Professor Ken Baldwin
Director, ANU Energy Change Institute
Deputy Director, ANU Climate Change Institute
ANU College of Physical & Mathematical Sciences

“The IPCC has significantly strengthened the urgency of its call for action to counter serious economic and environmental damage from climate change, with the imperative to remove carbon from all energy generation – particularly electricity – by 2050.

“This has significant implications for Australia, which both domestically and through exports is exposed to the sovereign risk of substantial fossil fuel stranded assets unless it immediately undertakes a smooth transition towards a low carbon economy – including placing a price on carbon through, for example, an Emissions Trading Scheme.”

Associate Professor Frank Jotzo
Director of the Centre for Climate Economics and Policy
ANU Crawford School of Public Policy

“The science is clear, and through this IPCC Synthesis Report it is accepted by the world’s governments: to limit the risk of unacceptable climate change, global greenhouse gas emissions need to fall 40 to 70 per cent by 2050, and to near zero by the end of the century.

“The technologies to achieve a low carbon world energy system already exist, and their costs are coming down rapidly.

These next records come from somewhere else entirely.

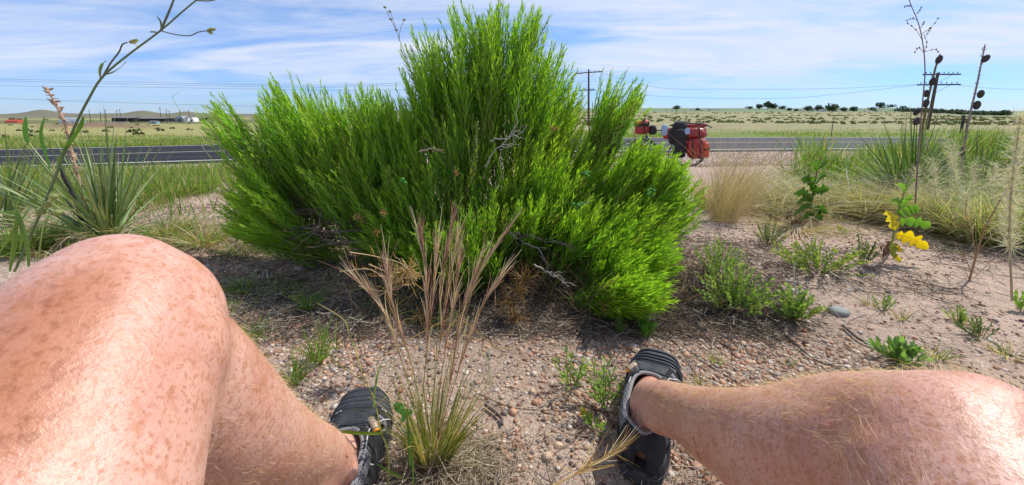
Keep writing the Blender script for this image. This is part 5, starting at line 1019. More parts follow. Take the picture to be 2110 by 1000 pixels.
# ================================================================ loaded touring bicycle
def bicycle():
    O = np.array([7.9 * 0, 0, 0]); BYY = 9.0
    rear = PY(1418, 322, 8.9); front = PY(1322, 318, 9.25)
    gz = min(hz(rear[0], rear[1]), hz(front[0], front[1])); wr = .34
    rear[2] = hz(rear[0], rear[1]) + wr; front[2] = hz(front[0], front[1]) + wr
    fw_ = nrm(front - rear); up = nrm(np.array([0, 0, 1.]) - fw_ * fw_[2]); lean = R(5); sd_ = np.cross(fw_, up)      # sd_ points right of travel
    up2 = up * math.cos(lean) - sd_ * math.sin(lean); sd2 = np.cross(fw_, up2)
    def L(x, y, z): return rear + fw_ * x + sd2 * y + up2 * z        # x forward from rear axle, y right, z up
    root = empty('bicycle', (rear[0], rear[1], gz)); tag(root, 'touring bicycle loaded with red panniers parked behind the shrub', 'bicycle')
    wb = np.linalg.norm(front - rear)
    black = mat('black_rubber', (.02, .02, .022), rough=.6); blackc = mat('black_cloth', (.018, .018, .02), rough=.8, bump=(60, .6, .01)); red = mat('red_pannier_cloth', (.30, .013, .010), rough=.38, noise=(9, .2), bump=(14, .8, .02), spec=.6)
    orange = mat('orange_cloth', (.55, .075, .022), rough=.55, noise=(12, .15), bump=(20, .6, .01)); pblue = mat('pale_blue_cloth', (.30, .42, .60), rough=.6, bump=(24, .7, .012)); frm = mat('frame_paint', (.06, .07, .08), rough=.3, coat=.5)
    yel = mat('yellow_reflector', (.65, .75, .04), rough=.35); pink = mat('coral_reflector', (.85, .22, .15), rough=.3)
    def tb(name, pts, r, m, parent=root, sides=8, n=None):
        P = spline(pts, n or max(2, 6 * (len(pts) - 1) + 1)); return tubes(MB(), P, r if np.ndim(r) == 0 else np.linspace(r[0], r[1], len(P))[None], sides, cap=True).obj(name, m, parent)
    for x0 in (0, wb):
        th = np.linspace(0, 2 * math.pi, 41); ring = np.array([L(x0 + math.cos(a) * wr, 0, math.sin(a) * wr) for a in th]); ring2 = np.array([L(x0 + math.cos(a) * (wr - .032), 0, math.sin(a) * (wr - .032)) for a in th])
        wh = tubes(MB(), ring, .019, 8).obj('wheel', black, root); tubes(MB(), ring2, .010, 6).obj('rim', M['metal'], wh)
        mb = MB()
        for k in range(28):
            a = k * 2 * math.pi / 28; tubes(mb, np.array([L(x0, .02 * (-1) ** k, 0), L(x0 + math.cos(a) * .30, 0, math.sin(a) * .30)]), .0013, 3)
        mb.obj('spokes', M['metal'], wh, kind='stuff'); tubes(MB(), np.array([L(x0, -.06, 0), L(x0, .06, 0)]), .018, 8, cap=True).obj('hub', M['metal'], wh)
        ths = np.linspace(R(25), R(165), 14); mbf = MB(); ribbons(mbf, np.array([[L(x0 + math.cos(a) * (wr + .03), 0, math.sin(a) * (wr + .03)) for a in ths]]), .026, sd2); mbf.obj('mudguard', black, root)
    BB = L(.44, 0, -.06); ST = L(.26, 0, .50); HT = L(wb - .16, 0, .56); HB = L(wb - .11, 0, .42)
    fr = tb('frame', [BB, ST], .016, frm)
    for a, b in ((ST, HT), (BB, HB), (HT, HB)): tb('frame_tube', [a, b], .017, frm)
    for s in (-1, 1):
        tb('chain_stay', [BB + sd2 * .03 * s, L(0, .06 * s, 0)], .009, frm); tb('seat_stay', [ST, L(0, .06 * s, 0)], .008, frm); tb('fork_blade', [HB + sd2 * .03 * s, L(wb - .03, .055 * s, .15), L(wb, .055 * s, 0)], .010, frm)
        c = L(.44 - .12 * s, .10 * s, -.06 - .10 * s); tb('crank', [BB + sd2 * .07 * s, c - sd2 * .02 * s], .009, M['metal']); box(MB(), c + sd2 * .04 * s, (.09, .07, .02), rz_(.3)).obj('pedal', black, root)
    th = np.linspace(0, 2 * math.pi, 33); tubes(MB(), np.array([L(.44 + math.cos(a) * .09, .05, -.06 + math.sin(a) * .09) for a in th]), .005, 5).obj('chainring', M['metal'], root)
    tb('seat_post', [ST, L(.235, 0, .62)], .012, M['metal'])
    mb = MB(); ellip(mb, (0, 0, 0), (.14, .075, .03)); v = mb.v[0]; v[:, 1] *= np.where(v[:, 0] > 0, 1 - 5.5 * v[:, 0], 1.0); mb.v[0] = np.array([L(.26 + a, b, .64 + c) for a, b, c in v]); mb.obj('saddle', black, root)
    tb('stem', [HT, L(wb - .15, 0, .66), L(wb - .07, 0, .70)], .013, M['metal'])
    bar = tb('handlebar', [L(wb - .12, -.30, .74), L(wb - .05, -.14, .72), L(wb - .06, 0, .70), L(wb - .05, .14, .72), L(wb - .12, .30, .74)], .012, M['metal'])
    for s in (-1, 1):
        tb('grip', [L(wb - .11, .22 * s, .735), L(wb - .15, .34 * s, .745)], .019, black, bar); tb('brake_lever', [L(wb - .07, .19 * s, .72), L(wb - .02, .24 * s, .69), L(wb - .03, .31 * s, .68)], .006, M['metal'], bar); tb('bar_end', [L(wb - .15, .34 * s, .745), L(wb - .07, .36 * s, .80)], .013, black, bar)
    tb('mirror_arm', [L(wb - .12, .30, .75), L(wb - .10, .31, .80), L(wb - .08, .32, .86)], .007, black, bar)
    mb = MB(); ellip(mb, L(wb - .07, .32, .90), (.040, .018, .052)); mb.obj('mirror', mat('mirror_back', (.34, .05, .03), rough=.3), bar)
    def bag(name, c, s, m, yaw=0, pinch=.08, parent=root, sag=.06, nu=28, nv=18, pw=.45, seed=0):
        mb = MB(); u = np.linspace(0, 2 * math.pi, nu, endpoint=False); v = np.linspace(0, math.pi, nv); sg = lambda x, p: np.sign(x) * np.abs(x) ** p
        X = np.outer(sg(np.sin(v), pw), sg(np.cos(u), pw)); Yy = np.outer(sg(np.sin(v), pw), sg(np.sin(u), pw)); Z = np.outer(sg(np.cos(v), pw), np.ones(nu)); w_ = 1 + sag * (fbm(X * 2 + seed + 5, Z * 2 + Yy * 1.3 + 9, 3) - .5) * 2; w_ = w_ * (1 - pinch * (Z + 1) / 2)
        Q = np.stack([X * w_ * s[0] / 2, Yy * w_ * s[1] / 2, Z * s[2] / 2], -1).reshape(-1, 3); Q = Q @ rz_(yaw).T
        V = np.array([L(c[0] + q[0], c[1] + q[1], c[2] + q[2]) for q in Q]); i = np.arange(nv - 1)[:, None] * nu; j = np.arange(nu)[None, :]; j2 = (j + 1) % nu
        mb.add(V, np.stack([i + j, i + nu + j, i + nu + j2, i + j2], -1).reshape(-1, 4)); o = mb.obj(name, m, parent)
        return o
    def strap(c, s, zc, m=blackc, parent=root, w_=.012, axis='z'):
        """band round a bag"""
        th = np.linspace(0, 2 * math.pi, 29); P = []
        for a in th:
            q = (math.copysign(abs(math.cos(a)) ** .45, math.cos(a)) * (s[0] / 2 + .006), math.copysign(abs(math.sin(a)) ** .45, math.sin(a)) * (s[1] / 2 + .006), zc) if axis == 'z' else (zc, math.copysign(abs(math.cos(a)) ** .45, math.cos(a)) * (s[1] / 2 + .006), math.copysign(abs(math.sin(a)) ** .45, math.sin(a)) * (s[2] / 2 + .006))
            P.append(L(c[0] + q[0], c[1] + q[1], c[2] + q[2]))
        mb = MB(); ribbons(mb, np.array(P)[None], w_, up2 if axis == 'z' else fw_); return mb.obj('strap', m, parent)
    # racks
    for s in (-1, 1):
        tb('rear_rack', [L(0, .07 * s, 0), L(-.04, .09 * s, .40), L(.18, .06 * s, .42)], .006, black); tb('front_rack', [L(wb, .06 * s, 0), L(wb - .02, .09 * s, .36), L(wb - .16, .07 * s, .38)], .006, black)
    # rear panniers and bags
    for s, lb in ((-1, 'rear red pannier on the near side'), (1, 'rear red pannier on the far side')):
        c = (-.14, .22 * s, .12); sz = (.40, .22, .46); o = bag('pannier', c, sz, red, seed=s + 3, sag=.16, pw=.6); o['label'] = lb
        for xx in (-.08, .08): strap(c, sz, xx, parent=o, axis='x')
        p_ = bag('pannier_pocket', (-.34, .22 * s, .08), (.13, .21, .34), orange, parent=o, seed=s + 8, sag=.18, pw=.6); strap((-.34, .22 * s, .08), (.13, .21, .34), .03, blackc, o)
        c = (wb + .0, .16 * s, .06); sz = (.24, .14, .28); o = bag('front_pannier', c, sz, red, seed=s + 13); strap(c, sz, .0, parent=o, axis='x')
    c = (-.08, 0, .45); sz = (.66, .48, .28); o = bag('dry_bag', c, sz, red, pinch=.15, seed=2, pw=.72, sag=.16); strap(c, sz, -.12, parent=o, axis='x'); strap(c, sz, .12, parent=o, axis='x')
    bag('black_bundle', (.18, -.03, .60), (.38, .34, .26), blackc, pinch=.25, sag=.2, seed=5, pw=.7); bag('black_bundle', (.20, -.20, .42), (.30, .16, .30), blackc, pinch=.1, sag=.2, seed=6, pw=.6)
    bag('red_bag_roll', (-.18, .04, .60), (.46, .24, .10), red, pinch=.1, sag=.1, seed=7, pw=.7); tb('bungee_strap', [L(.10, -.08, .68), L(-.1, -.06, .66), L(-.32, -.04, .63), L(-.48, -.02, .54)], .014, black)
    bag('pale_patch', (.04, -.27, .52), (.11, .03, .13), pblue, yaw=.1, seed=9, sag=.1); bag('pale_blue_cloth', (.50, -.05, .54), (.20, .20, .28), pblue, pinch=.3, sag=.25, seed=11, pw=.8); bag('black_pouch', (wb - .26, -.05, .56), (.20, .18, .22), blackc, seed=31, sag=.2, pw=.7); bag('black_pouch', (.34, -.12, .40), (.20, .14, .36), blackc, seed=32, sag=.2, pw=.7); bag('red_frame_bag', (.40, -.05, .46), (.28, .14, .26), red, seed=12, sag=.15)
    bag('black_pannier', (.20, -.20, .14), (.28, .18, .46), blackc, seed=14, sag=.15, pw=.55)
    c = (wb - .02, -.04, .62); sz = (.34, .38, .28); o = bag('handlebar_bag', c, sz, red, seed=21, pw=.55); strap(c, sz, .085, blackc, o, .03); bag('bag_lid', (wb - .02, -.04, .77), (.31, .34, .08), orange, seed=22, parent=o, pw=.6); strap(c, sz, -.06, blackc, o, axis='x'); bag('black_pouch', (wb - .06, -.14, .81), (.12, .12, .08), blackc, seed=23, pw=.7, sag=.15)
    box(MB(), L(.36, -.13, .30), (.06, .03, .05), rz_(.2)).obj('reflector', yel, root); bag('coral_reflector', (wb - .17, -.15, .0), (.09, .06, .12), pink, seed=3)
    for s in (-1, 1): tb('kickstand', [L(.34, .03 * s, -.08), L(.30, .14 * s, -.33)], .008, M['metal'])
    return root
bicycle()

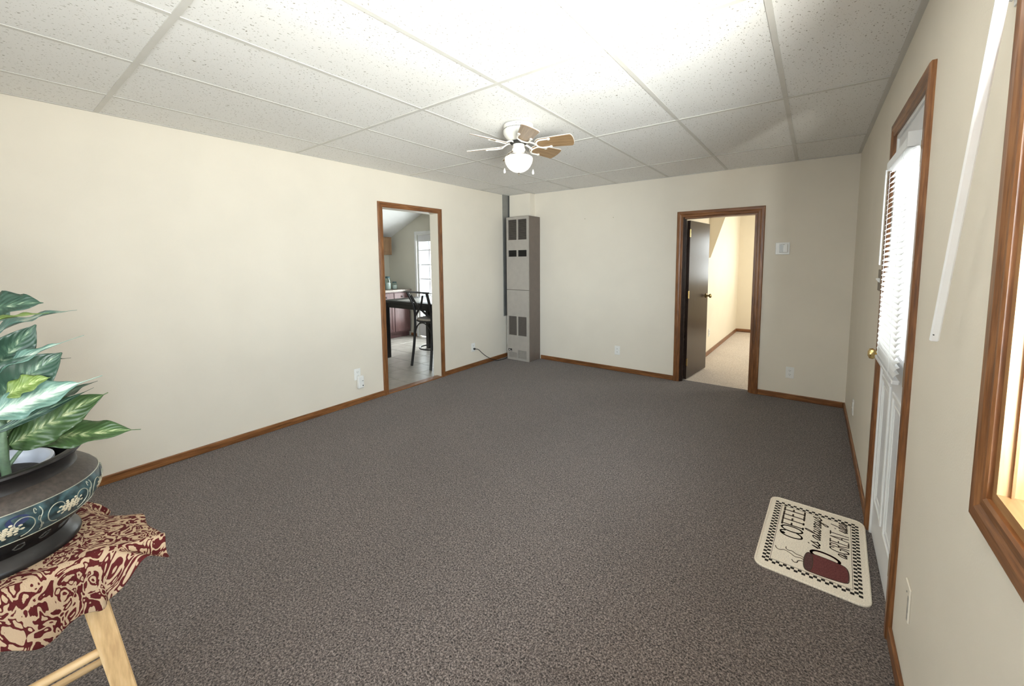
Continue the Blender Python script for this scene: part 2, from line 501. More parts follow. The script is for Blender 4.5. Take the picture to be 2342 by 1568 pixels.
# ------------------------------------------------------------------ mesh building
class MB:
    def __init__(s):
        s.v, s.f, s.uv = [], [], {}
    def add(s, vs, fs):
        k = len(s.v)
        s.v += [tuple(p) for p in vs]
        s.f += [tuple(i + k for i in f) for f in fs]
        return s
    def box(s, x0, x1, y0, y1, z0, z1):
        x0, x1 = min(x0, x1), max(x0, x1)
        y0, y1 = min(y0, y1), max(y0, y1)
        z0, z1 = min(z0, z1), max(z0, z1)
        vs = [(x, y, z) for z in (z0, z1) for y in (y0, y1) for x in (x0, x1)]
        return s.add(vs, [(0, 2, 3, 1), (4, 5, 7, 6), (0, 1, 5, 4), (2, 6, 7, 3), (0, 4, 6, 2), (1, 3, 7, 5)])
    def bar(s, p0, p1, ux, w, h, w1=None, h1=None):
        """square bar from p0 to p1; ux the direction of its width"""
        p0, p1 = Vector(p0), Vector(p1)
        d = (p1 - p0).normalized()
        ux = Vector(ux)
        ux = (ux - d * ux.dot(d)).normalized()
        uy = d.cross(ux)
        w1, h1 = w1 or w, h1 or h
        vs = []
        for p, a, b in ((p0, w, h), (p1, w1, h1)):
            vs += [p - ux * a / 2 - uy * b / 2, p + ux * a / 2 - uy * b / 2, p + ux * a / 2 + uy * b / 2, p - ux * a / 2 + uy * b / 2]
        return s.add(vs, [(3, 2, 1, 0), (4, 5, 6, 7), (0, 1, 5, 4), (1, 2, 6, 5), (2, 3, 7, 6), (3, 0, 4, 7)])
    def tube(s, pts, r, n=8, closed=False, flat=1.0):
        pts = [Vector(p) for p in pts]
        m = len(pts)
        rs = r if isinstance(r, (list, tuple)) else [r] * m
        rings = []
        prev = None
        for i, p in enumerate(pts):
            a = pts[(i - 1) % m] if (closed or i > 0) else p
            b = pts[(i + 1) % m] if (closed or i < m - 1) else p
            d = (b - a).normalized()
            if prev is None:
                t = Vector((0, 0, 1)) if abs(d.z) < 0.9 else Vector((1, 0, 0))
                n1 = d.cross(t).normalized()
            else:
                n1 = (prev - d * prev.dot(d)).normalized()
            prev = n1
            n2 = d.cross(n1)
            rings.append([p + (n1 * math.cos(2 * PI * k / n) + n2 * flat * math.sin(2 * PI * k / n)) * rs[i] for k in range(n)])
        vs = [q for rr in rings for q in rr]
        fs = []
        for i in range(m if closed else m - 1):
            j = (i + 1) % m
            for k in range(n):
                l = (k + 1) % n
                fs.append((i * n + k, i * n + l, j * n + l, j * n + k))
        if not closed:
            fs.append(tuple(reversed(range(n))))
            fs.append(tuple((m - 1) * n + k for k in range(n)))
        return s.add(vs, fs)
    def lathe(s, prof, c=(0, 0, 0), n=32, cap0=True, cap1=True, axis=2):
        vs, fs = [], []
        for r, z in prof:
            for k in range(n):
                a = 2 * PI * k / n
                p = [r * math.cos(a), r * math.sin(a), z]
                if axis == 0:
                    p = [p[2], p[0], p[1]]
                elif axis == 1:
                    p = [p[1], p[2], p[0]]
                vs.append((c[0] + p[0], c[1] + p[1], c[2] + p[2]))
        m = len(prof)
        for i in range(m - 1):
            for k in range(n):
                l = (k + 1) % n
                fs.append((i * n + k, i * n + l, (i + 1) * n + l, (i + 1) * n + k))
        if cap0:
            fs.append(tuple(reversed(range(n))))
        if cap1:
            fs.append(tuple((m - 1) * n + k for k in range(n)))
        return s.add(vs, fs)
    def prism(s, poly, o, ux, uy, uz, t):
        """polygon in the ux/uy plane at o, thickness t along uz"""
        o, ux, uy, uz = Vector(o), Vector(ux), Vector(uy), Vector(uz)
        n = len(poly)
        vs = [o + ux * a + uy * b for a, b in poly] + [o + ux * a + uy * b + uz * t for a, b in poly]
        fs = [tuple(reversed(range(n))), tuple(range(n, 2 * n))] + [(i, (i + 1) % n, n + (i + 1) % n, n + i) for i in range(n)]
        return s.add(vs, fs)
    def build(s, name, mat, parent=None, smooth=False, bevel=0.0, seg=1):
        off = origin(parent)
        me = bpy.data.meshes.new(name)
        me.from_pydata([(p[0] - off[0], p[1] - off[1], p[2] - off[2]) for p in s.v], [], s.f)
        bm = bmesh.new()
        bm.from_mesh(me)
        bmesh.ops.recalc_face_normals(bm, faces=bm.faces)
        if bevel:
            ed = [e for e in bm.edges if len(e.link_faces) == 2 and e.calc_face_angle(0) > 0.6]
            bmesh.ops.bevel(bm, geom=ed, offset=bevel, segments=seg, affect='EDGES', profile=0.5)
        bm.to_mesh(me)
        bm.free()
        if smooth:
            me.polygons.foreach_set('use_smooth', [True] * len(me.polygons))
            me.set_sharp_from_angle(angle=math.radians(40))
        me.materials.append(MATS[mat])
        o = bpy.data.objects.new(name, me)
        COL.objects.link(o)
        if parent:
            o.parent = parent
        return o

ORG = {}
def origin(o):
    if o is None:
        return (0, 0, 0)
    if o.name in ORG:
        return ORG[o.name]
    return origin(o.parent) if o.parent else (0, 0, 0)
def tag(o, label, cat=None, group=None, kind=None):
    o['label'] = label
    if cat:
        o['category'] = cat
    if group:
        o['group'] = group
    if kind:
        o['kind'] = kind
    return o
def thing(name, loc, label, cat, group=None, kind=None):
    o = bpy.data.objects.new(name, None)
    o.empty_display_size = 0.1
    o.location = loc
    COL.objects.link(o)
    ORG[o.name] = tuple(loc)
    return tag(o, label, cat, group, kind)
def struct(mb, name, mat, label, cat, **kw):
    return tag(mb.build(name, mat, **kw), label, cat, None, 'structure')
def dup(o, dloc, parent=None):
    c = o.copy()
    COL.objects.link(c)
    c.location = Vector(o.location) + Vector(dloc)
    if parent is not None:
        c.parent = parent
    for ch in [x for x in o.children]:
        d = ch.copy()
        COL.objects.link(d)
        d.parent = c
        for g in ch.children:
            e = g.copy()
            COL.objects.link(e)
            e.parent = d
    return c
def arc(c, ux, uy, r, a0, a1, n):
    c, ux, uy = Vector(c), Vector(ux), Vector(uy)
    return [c + ux * r * math.cos(a0 + (a1 - a0) * i / n) + uy * r * math.sin(a0 + (a1 - a0) * i / n) for i in range(n + 1)]
X, Y, Z3 = Vector((1, 0, 0)), Vector((0, 1, 0)), Vector((0, 0, 1))

# ================================================================== THE SETTING
# ---- floors
f = MB().box(0, W, YF, D, -0.03, 0).box(2.43, 3.16, D, D + 0.09, -0.03, 0).box(W, W + 0.02, 2.02, 2.725, -0.03, 0)
struct(f, 'floor', 'carpet', 'dark grey-brown speckled cut pile carpet of the empty living room', 'carpet')
struct(MB().box(2.2, 5.1, D + 0.09, 9.05, -0.03, -0.002), 'floor_back_room', 'carpet_beige', 'worn beige carpet seen through the far doorway', 'carpet')
kf = struct(MB().box(-3.4, -0.03, 1.1, 5.1, -0.05, -0.006), 'floor_kitchen', 'vinyl_grout', 'grey-beige tile floor of the kitchen seen through the left doorway', 'kitchen floor')
TS = 0.34
proto = None
for i in range(9):
    for j in range(11):
        x1 = -0.045 - i * TS
        y1 = 1.3 + j * TS
        if proto is None:
            proto = MB().box(-TS / 2 + .003, TS / 2 - .003, -TS / 2 + .003, TS / 2 - .003, -0.008, 0.0).build('floor_tile', 'vinyl_tile', kf, bevel=0.0015)
            t = proto
        else:
            t = proto.copy()
            COL.objects.link(t)
        t.location = (x1 - TS / 2, y1 + TS / 2, -0.002 + 0.0008 * random.random())
struct(MB().box(-0.085, 0.012, 2.60, 3.39, -0.01, 0.011), 'trim_1', 'oak_y', 'dark wood threshold strip across the kitchen doorway floor', 'threshold', bevel=0.004)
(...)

Renewable energy, and nuclear power in some countries, is the answer – together energy efficiency and using electricity and biofuels for transport.

“That of course leaves the coal industry out in the cold. A mighty fossil fuel lobby is against effective action on climate change. That is what drives Australia’s shift away from the carbon price which was an effective policy, and towards ‘Direct Action’ which will give taxpayer-funded subsidies to emitters and achieve less.”

Dr Paul Burke
Crawford School of Public Policy
ANU College of Asia & the Pacific

“The IPCC’s report again makes it clear that climate change is a serious problem that we should get busy avoiding. From a policy point of view, a move back to emissions pricing would be the cheapest and smoothest way to encourage the low-carbon transition that we need.”